▶ [Task to complete]: Copy out all lines that carry the word "array".

** start Provided records **

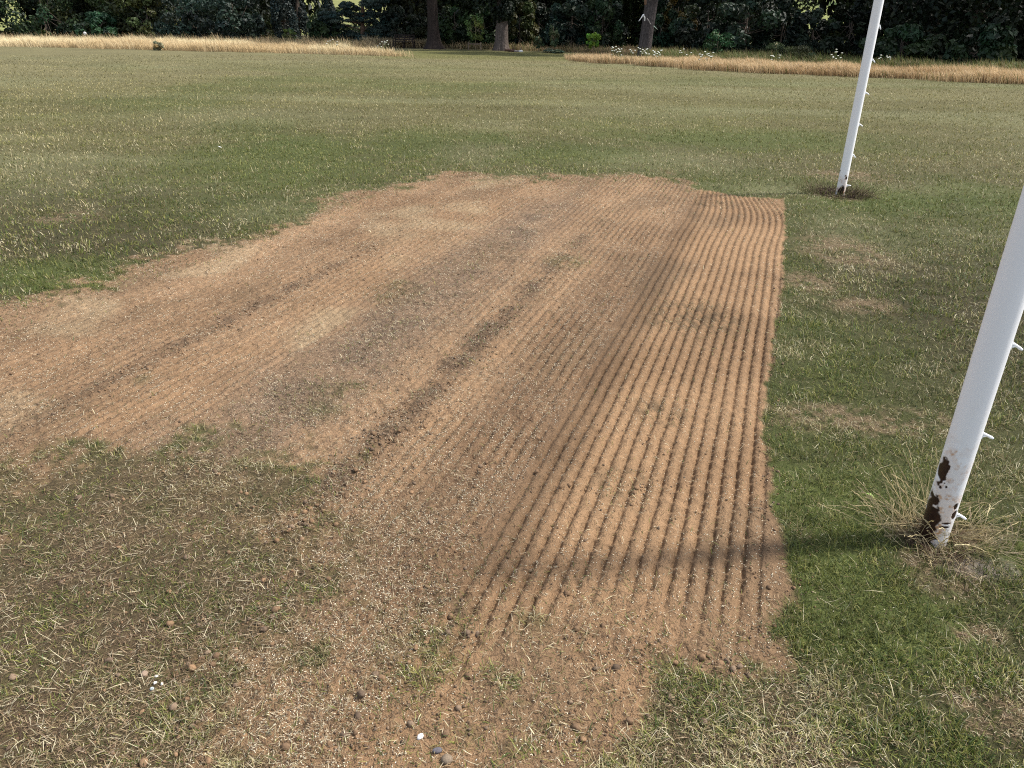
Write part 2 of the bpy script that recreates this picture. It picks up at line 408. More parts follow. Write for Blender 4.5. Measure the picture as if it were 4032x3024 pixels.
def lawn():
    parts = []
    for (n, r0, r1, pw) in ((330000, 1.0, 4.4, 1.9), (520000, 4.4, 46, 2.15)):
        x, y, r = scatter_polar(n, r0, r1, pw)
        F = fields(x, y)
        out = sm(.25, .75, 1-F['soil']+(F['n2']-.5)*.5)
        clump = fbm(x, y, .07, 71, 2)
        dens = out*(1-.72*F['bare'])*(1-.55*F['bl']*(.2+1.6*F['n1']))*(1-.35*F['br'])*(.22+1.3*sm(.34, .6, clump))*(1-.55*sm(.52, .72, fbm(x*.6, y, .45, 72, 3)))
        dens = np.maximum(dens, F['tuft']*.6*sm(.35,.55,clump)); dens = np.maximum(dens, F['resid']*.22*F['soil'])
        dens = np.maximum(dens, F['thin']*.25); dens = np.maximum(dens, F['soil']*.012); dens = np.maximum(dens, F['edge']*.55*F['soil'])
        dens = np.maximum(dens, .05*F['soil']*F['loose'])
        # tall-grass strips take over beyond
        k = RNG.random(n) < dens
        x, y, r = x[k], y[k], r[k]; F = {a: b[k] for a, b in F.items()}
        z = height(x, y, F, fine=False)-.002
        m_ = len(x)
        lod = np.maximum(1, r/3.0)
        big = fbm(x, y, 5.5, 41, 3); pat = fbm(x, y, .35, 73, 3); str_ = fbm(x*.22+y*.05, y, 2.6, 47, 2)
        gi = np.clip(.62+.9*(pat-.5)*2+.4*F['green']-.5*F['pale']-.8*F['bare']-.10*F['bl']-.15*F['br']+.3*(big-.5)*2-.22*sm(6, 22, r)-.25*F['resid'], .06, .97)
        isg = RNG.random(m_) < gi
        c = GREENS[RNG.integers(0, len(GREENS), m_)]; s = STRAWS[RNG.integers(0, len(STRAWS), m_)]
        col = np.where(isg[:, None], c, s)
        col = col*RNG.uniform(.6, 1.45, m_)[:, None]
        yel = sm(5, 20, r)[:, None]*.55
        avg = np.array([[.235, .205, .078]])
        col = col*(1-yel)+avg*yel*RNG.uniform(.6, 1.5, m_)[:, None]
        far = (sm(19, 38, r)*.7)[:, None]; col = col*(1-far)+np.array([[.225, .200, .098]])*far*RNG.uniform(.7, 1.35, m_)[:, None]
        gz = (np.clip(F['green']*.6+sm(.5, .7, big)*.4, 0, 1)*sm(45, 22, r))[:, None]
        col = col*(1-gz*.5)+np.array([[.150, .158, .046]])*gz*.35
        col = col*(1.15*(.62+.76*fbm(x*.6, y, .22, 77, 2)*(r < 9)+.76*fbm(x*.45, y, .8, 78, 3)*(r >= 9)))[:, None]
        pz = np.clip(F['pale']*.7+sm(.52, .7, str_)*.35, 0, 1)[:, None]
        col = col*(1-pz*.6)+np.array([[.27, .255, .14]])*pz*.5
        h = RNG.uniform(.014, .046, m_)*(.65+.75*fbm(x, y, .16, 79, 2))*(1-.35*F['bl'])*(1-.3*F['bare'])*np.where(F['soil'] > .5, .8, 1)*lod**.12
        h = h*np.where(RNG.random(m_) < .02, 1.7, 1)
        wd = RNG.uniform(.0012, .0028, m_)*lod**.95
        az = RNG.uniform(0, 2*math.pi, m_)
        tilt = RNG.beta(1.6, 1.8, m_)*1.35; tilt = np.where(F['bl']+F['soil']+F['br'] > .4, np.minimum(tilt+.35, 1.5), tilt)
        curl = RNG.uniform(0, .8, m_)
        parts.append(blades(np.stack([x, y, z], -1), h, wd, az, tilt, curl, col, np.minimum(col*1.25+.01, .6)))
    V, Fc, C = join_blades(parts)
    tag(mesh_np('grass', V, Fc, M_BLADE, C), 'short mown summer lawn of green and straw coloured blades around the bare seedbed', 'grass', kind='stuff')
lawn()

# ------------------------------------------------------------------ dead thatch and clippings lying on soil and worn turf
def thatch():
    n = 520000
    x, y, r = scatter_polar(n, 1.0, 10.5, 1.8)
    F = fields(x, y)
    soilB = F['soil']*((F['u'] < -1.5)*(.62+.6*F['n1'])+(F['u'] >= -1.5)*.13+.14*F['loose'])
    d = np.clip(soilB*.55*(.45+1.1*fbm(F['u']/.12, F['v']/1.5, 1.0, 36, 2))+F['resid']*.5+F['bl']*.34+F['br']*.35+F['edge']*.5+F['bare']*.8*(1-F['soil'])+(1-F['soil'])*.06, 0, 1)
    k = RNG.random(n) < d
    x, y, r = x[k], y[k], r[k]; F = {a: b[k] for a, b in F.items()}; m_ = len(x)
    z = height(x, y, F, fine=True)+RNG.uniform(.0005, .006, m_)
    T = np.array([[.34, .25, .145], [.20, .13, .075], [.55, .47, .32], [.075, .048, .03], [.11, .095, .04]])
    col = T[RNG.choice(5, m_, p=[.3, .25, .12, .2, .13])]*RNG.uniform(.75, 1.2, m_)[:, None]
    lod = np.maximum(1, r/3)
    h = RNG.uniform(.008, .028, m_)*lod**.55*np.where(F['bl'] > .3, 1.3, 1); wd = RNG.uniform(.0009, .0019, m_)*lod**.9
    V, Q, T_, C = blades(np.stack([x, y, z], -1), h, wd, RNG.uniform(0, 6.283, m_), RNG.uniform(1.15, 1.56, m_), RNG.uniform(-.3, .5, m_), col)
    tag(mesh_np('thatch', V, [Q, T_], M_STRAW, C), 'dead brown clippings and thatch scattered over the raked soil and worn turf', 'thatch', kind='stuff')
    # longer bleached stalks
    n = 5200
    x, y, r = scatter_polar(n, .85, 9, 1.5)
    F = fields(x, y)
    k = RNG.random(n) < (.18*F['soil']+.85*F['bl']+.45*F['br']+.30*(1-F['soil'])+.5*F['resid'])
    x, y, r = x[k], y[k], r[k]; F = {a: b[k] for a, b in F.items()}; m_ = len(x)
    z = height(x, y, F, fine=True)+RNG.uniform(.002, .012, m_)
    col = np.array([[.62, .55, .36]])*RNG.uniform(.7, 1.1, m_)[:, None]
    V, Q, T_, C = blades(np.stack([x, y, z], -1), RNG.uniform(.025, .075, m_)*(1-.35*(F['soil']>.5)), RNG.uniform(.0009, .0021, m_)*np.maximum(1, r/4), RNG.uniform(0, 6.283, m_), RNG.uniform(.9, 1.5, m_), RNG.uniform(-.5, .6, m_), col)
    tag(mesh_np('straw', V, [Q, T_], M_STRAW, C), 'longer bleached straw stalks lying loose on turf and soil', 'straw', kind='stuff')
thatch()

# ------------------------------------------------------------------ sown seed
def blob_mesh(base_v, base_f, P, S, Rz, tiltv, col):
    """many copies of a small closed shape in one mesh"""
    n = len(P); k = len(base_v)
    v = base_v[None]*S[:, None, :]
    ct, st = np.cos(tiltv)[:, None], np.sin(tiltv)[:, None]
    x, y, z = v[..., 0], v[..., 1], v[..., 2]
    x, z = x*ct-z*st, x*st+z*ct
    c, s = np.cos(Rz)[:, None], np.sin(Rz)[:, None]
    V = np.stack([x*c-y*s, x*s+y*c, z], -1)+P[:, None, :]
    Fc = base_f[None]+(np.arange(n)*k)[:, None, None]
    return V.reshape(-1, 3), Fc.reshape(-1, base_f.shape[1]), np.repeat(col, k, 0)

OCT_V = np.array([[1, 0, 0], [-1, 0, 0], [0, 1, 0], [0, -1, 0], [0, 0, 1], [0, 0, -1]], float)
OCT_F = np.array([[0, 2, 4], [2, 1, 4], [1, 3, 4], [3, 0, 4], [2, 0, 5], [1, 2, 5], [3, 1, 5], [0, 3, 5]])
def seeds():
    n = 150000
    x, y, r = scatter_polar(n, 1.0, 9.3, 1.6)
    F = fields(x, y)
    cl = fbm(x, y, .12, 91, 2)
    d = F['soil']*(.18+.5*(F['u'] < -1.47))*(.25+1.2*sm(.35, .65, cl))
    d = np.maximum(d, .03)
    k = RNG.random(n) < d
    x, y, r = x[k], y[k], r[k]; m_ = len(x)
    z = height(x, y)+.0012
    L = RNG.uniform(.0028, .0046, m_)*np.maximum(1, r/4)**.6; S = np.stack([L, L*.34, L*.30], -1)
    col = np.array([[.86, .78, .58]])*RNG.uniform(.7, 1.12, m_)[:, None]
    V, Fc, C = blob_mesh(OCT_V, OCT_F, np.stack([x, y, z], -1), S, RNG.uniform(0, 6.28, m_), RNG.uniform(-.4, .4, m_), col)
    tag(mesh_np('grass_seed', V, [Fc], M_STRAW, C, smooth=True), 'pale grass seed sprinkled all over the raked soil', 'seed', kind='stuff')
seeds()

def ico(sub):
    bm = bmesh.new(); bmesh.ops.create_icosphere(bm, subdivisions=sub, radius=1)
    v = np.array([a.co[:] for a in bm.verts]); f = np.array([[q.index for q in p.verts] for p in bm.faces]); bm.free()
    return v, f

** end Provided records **
** start Provided records **

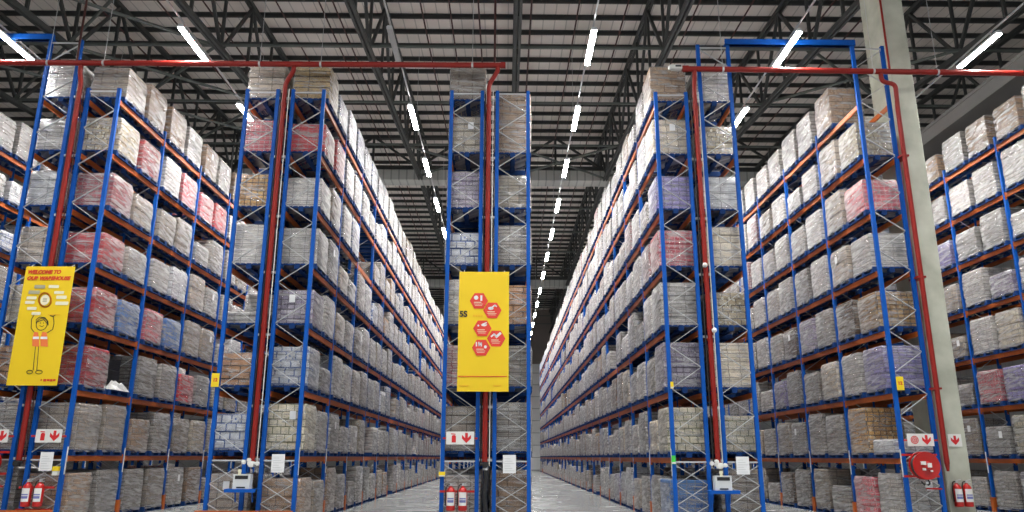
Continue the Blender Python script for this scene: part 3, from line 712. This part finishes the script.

** end Provided records **

▶ [Result of the task]:
        avg = np.array([[.235, .205, .078]])
        far = (sm(19, 38, r)*.7)[:, None]; col = col*(1-far)+np.array([[.225, .200, .098]])*far*RNG.uniform(.7, 1.35, m_)[:, None]
        col = col*(1-gz*.5)+np.array([[.150, .158, .046]])*gz*.35
        col = col*(1-pz*.6)+np.array([[.27, .255, .14]])*pz*.5
    T = np.array([[.34, .25, .145], [.20, .13, .075], [.55, .47, .32], [.075, .048, .03], [.11, .095, .04]])
    col = np.array([[.62, .55, .36]])*RNG.uniform(.7, 1.1, m_)[:, None]
OCT_V = np.array([[1, 0, 0], [-1, 0, 0], [0, 1, 0], [0, -1, 0], [0, 0, 1], [0, 0, -1]], float)
OCT_F = np.array([[0, 2, 4], [2, 1, 4], [1, 3, 4], [3, 0, 4], [2, 0, 5], [1, 2, 5], [3, 1, 5], [0, 3, 5]])
    col = np.array([[.86, .78, .58]])*RNG.uniform(.7, 1.12, m_)[:, None]
    v = np.array([a.co[:] for a in bm.verts]); f = np.array([[q.index for q in p.verts] for p in bm.faces]); bm.free()